Philippe de Ségur partit immédiatement pour Boulogne, mais il ne put trouver aucune trace de son frère. Il était pourtant à bord d’une des péniches où Philippe le cherchait, mais il jouait si parfaitement son rôle de soldat qu’aucun de ses camarades ne soupçonna son travestissement. Il suivit la grande armée en Allemagne ; plusieurs années s’écoulèrent ; un second billet fut remis chez madame de Ségur, il portait seulement les paroles gravées sur le cachet, écrites de la main d’Octave.

Ce fut le seul signal de son existence. Après s’être désespérée, madame Octave avait fini par se laisser consoler, par partager même des sentiments vifs qu’elle inspira. Ses trois fils n’en étaient pas moins son premier intérêt ; elle veillait sur eux avec la tendresse la plus éclairée.

Octave, ayant été fait prisonnier et mené dans une petite ville au fond de la Hongrie, n’y apprit que fort tard la nouvelle de la mort d’Étienne de Choiseul, tué à la bataille de Wagram. Il eut alors le désir de revoir sa patrie. Ses démarches pour obtenir sa liberté n’eurent pas un succès assez prompt pour que les événements ne les devançassent pas ; la paix les rendit inutiles, et il revint en France en 1814.

Sa femme fut désolée de ce retour qui rompait une liaison à laquelle elle tenait depuis plusieurs années. Soit qu’Octave en fût averti à son arrivée, soit qu’il se craignît lui-même, il voulut rester avec sa femme sur le pied de la simple amitié, réservant pour ses fils la chaleur de son cœur. Il la traitait avec une politesse grave qui ne se démentait jamais. Madame Octave, piquée au jeu par ces procédés, sentit se rallumer une passion que son mari éprouvait en secret. Elle employa vis-à-vis de lui toutes les ressources de la coquetterie :

« Prenez garde, Félicité, lui disait-il quelquefois, c’est ma vie que vous jouez. »

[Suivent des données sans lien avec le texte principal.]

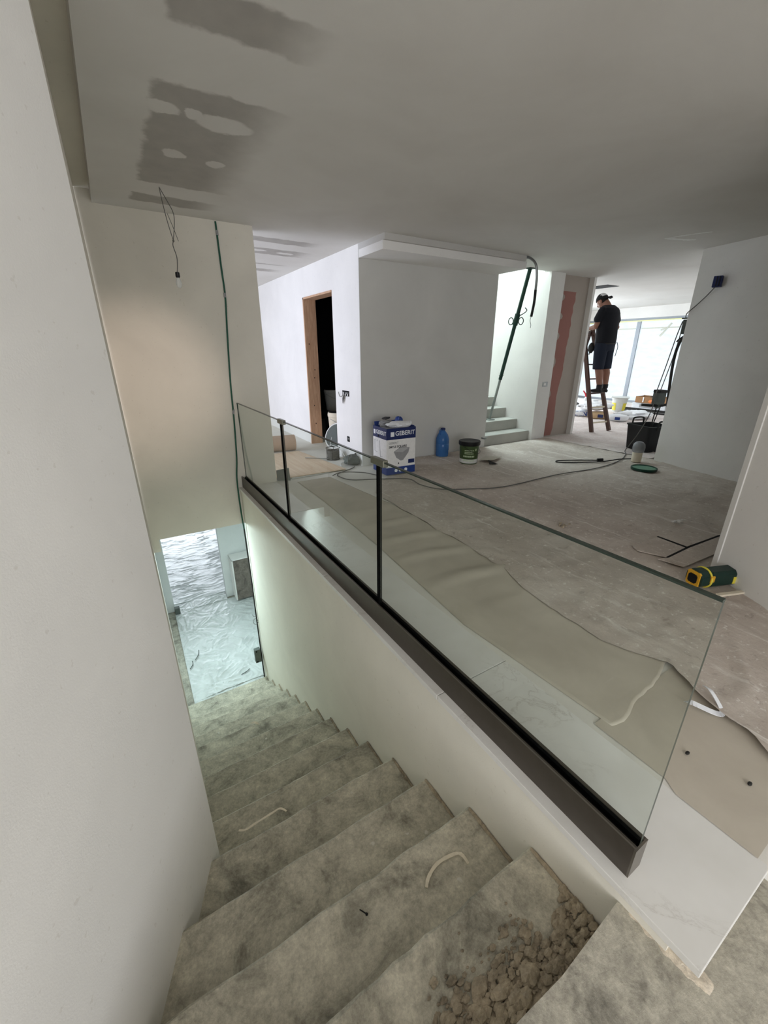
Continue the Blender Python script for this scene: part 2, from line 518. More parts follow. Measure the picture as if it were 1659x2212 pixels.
    def grid(s, nu, nv, fn, mi=0):
        vs = [fn(i / nu, j / nv) for j in range(nv + 1) for i in range(nu + 1)]
        fs = [[j * (nu + 1) + i, j * (nu + 1) + i + 1, (j + 1) * (nu + 1) + i + 1, (j + 1) * (nu + 1) + i] for j in range(nv) for i in range(nu)]
        return s.add(vs, fs, mi)

ORIG = {}
def build(name, mb, mats, parent=None, smooth=False, bevel=0, origin=None, weld=False):
    me = bpy.data.meshes.new(name)
    o = bpy.data.objects.new(name, me)
    if parent is not None: org = ORIG[parent.name]
    else:
        if origin is None:
            n = len(mb.v)
            origin = (sum(p.x for p in mb.v) / n, sum(p.y for p in mb.v) / n, min(p.z for p in mb.v))
        org = Vector(origin); o.location = org
    me.from_pydata([tuple(p - org) for p in mb.v], [], mb.f)
    if not isinstance(mats, (list, tuple)): mats = [mats]
    for m in mats: me.materials.append(M[m] if isinstance(m, str) else m)
    me.polygons.foreach_set('material_index', mb.mi)
    if weld or smooth:
        bm = bmesh.new(); bm.from_mesh(me)
        bmesh.ops.remove_doubles(bm, verts=bm.verts, dist=1e-5)
        bm.to_mesh(me); bm.free()
    if smooth:
        me.polygons.foreach_set('use_smooth', [True] * len(me.polygons))
        me.set_sharp_from_angle(angle=R(42))
    me.update()
    COL.objects.link(o)
    ORIG[o.name] = org
    if parent is not None: o.parent = parent
    if bevel:
        bv = o.modifiers.new('bevel', 'BEVEL'); bv.width = bevel; bv.segments = 2; bv.limit_method = 'ANGLE'
    return o

def tag(o, label, cat, group=None, kind=None):
    o['label'] = label; o['category'] = cat
    if group: o['group'] = group
    if kind: o['kind'] = kind
    return o

def thing(name, label, cat, loc, group=None, kind=None):
    o = bpy.data.objects.new(name, None)
    o.empty_display_size = .1
    o.location = loc
    COL.objects.link(o)
    ORIG[o.name] = Vector(loc)
    return tag(o, label, cat, group, kind)

def struct(name, mb, mat, label, cat='wall', **k):
    o = build(name, mb, mat, **k)
    return tag(o, label, cat, kind='structure')

def text(name, body, size, mat, loc, normal_rot, parent, bold=0.0, align='LEFT'):
    """Flat lettering laid on a face. normal_rot: euler of the face."""
    cu = bpy.data.curves.new(name, 'FONT')
    cu.body = body; cu.size = size; cu.offset = bold; cu.extrude = .0004
    cu.align_x = align; cu.align_y = 'CENTER'
    cu.materials.append(M[mat])
    o = bpy.data.objects.new(name, cu)
    COL.objects.link(o)
    me = bpy.data.meshes.new_from_object(o.evaluated_get(bpy.context.evaluated_depsgraph_get()))
    bpy.data.objects.remove(o); bpy.data.curves.remove(cu)
    o = bpy.data.objects.new(name, me)
    COL.objects.link(o)
    o.parent = parent
    o.location = Vector(loc) - ORIG[parent.name]
    o.rotation_euler = normal_rot
    ORIG[o.name] = ORIG[parent.name]
    return o

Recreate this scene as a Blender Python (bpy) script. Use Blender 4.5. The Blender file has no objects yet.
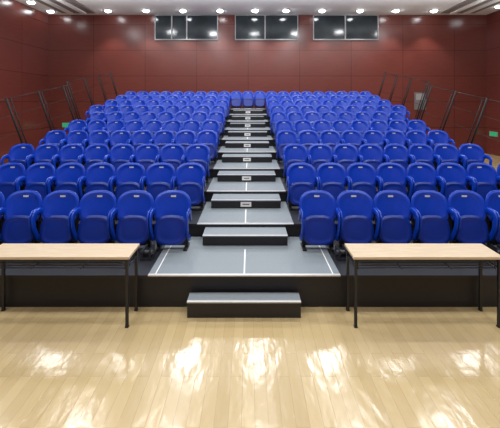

Enfin, il se laissa séduire et se livra à un sentiment qui avait toujours régné exclusivement dans son cœur. Quelques mois de bonheur le dédommagèrent de longues années de souffrances. Madame Octave suivit son mari et son fils aîné dans la garnison où tous deux servaient dans le même régiment. Malheureusement, il s’y trouvait aussi un jeune officier, camarade du fils, qui l’amena chez sa mère. Octave s’en offusqua, à trop juste titre, il faut l’avouer. Il obtint de changer de régiment, et voulut que madame Octave quittât la garnison. Sous prétexte que son fils y restait, elle voulut y passer l’hiver ; Octave s’y opposa, il y eut une scène assez vive entre eux. Pour la première fois et la seule fois, il lui adressa quelques reproches fondés sur les soins qu’elle avait pris pour le ramener à elle.

Il revint seul à Paris, loua un appartement tel qu’il savait devoir lui convenir le mieux, s’occupa à l’arranger avec les soins les plus conformes à ses goûts. Il l’engagea plusieurs fois à s’y rendre ; elle s’y refusa constamment. Enfin il lui écrivit que, si elle n’était pas à Paris avant six heures tel jour, elle s’en repentirait toute sa vie. Elle n’arriva pas, et, à neuf heures, Octave se précipita dans la Seine. On le retrouva les mains fortement jointes ; il nageait parfaitement, mais, décidé à périr, la volonté l’avait emporté sur l’instinct qui porte à se sauver.

Madame Octave fut abîmée de douleur et de remords ; elle se retira dans un couvent. Je l’ai vue dans sa cellule ; elle y était fort touchante. Les sollicitations de ses fils, qui, malgré leur tendresse excessive pour leur père, lui sont restés tout dévoués, l’ont ramenée dans le monde où elle mène une vie assez retirée. Mais elle y est moins bien encadrée pour l’imagination que dans la cellule de son couvent.

Dans un siècle où il y a si peu de passions désintéressées, celle d’Octave mérite certainement d’être remarquée. Il était d’une figure charmante et très aimable quand il pouvait vaincre la timidité et l’embarras que sa première aventure, déjà bizarre, lui causait toujours. Sa femme, sans être très jolie, était parfaitement séduisante ; elle était aussi très attachante, car, malgré les cruels événements de sa triste vie, elle a conservé des amies dévouées parmi les femmes de la conduite la plus exemplaire.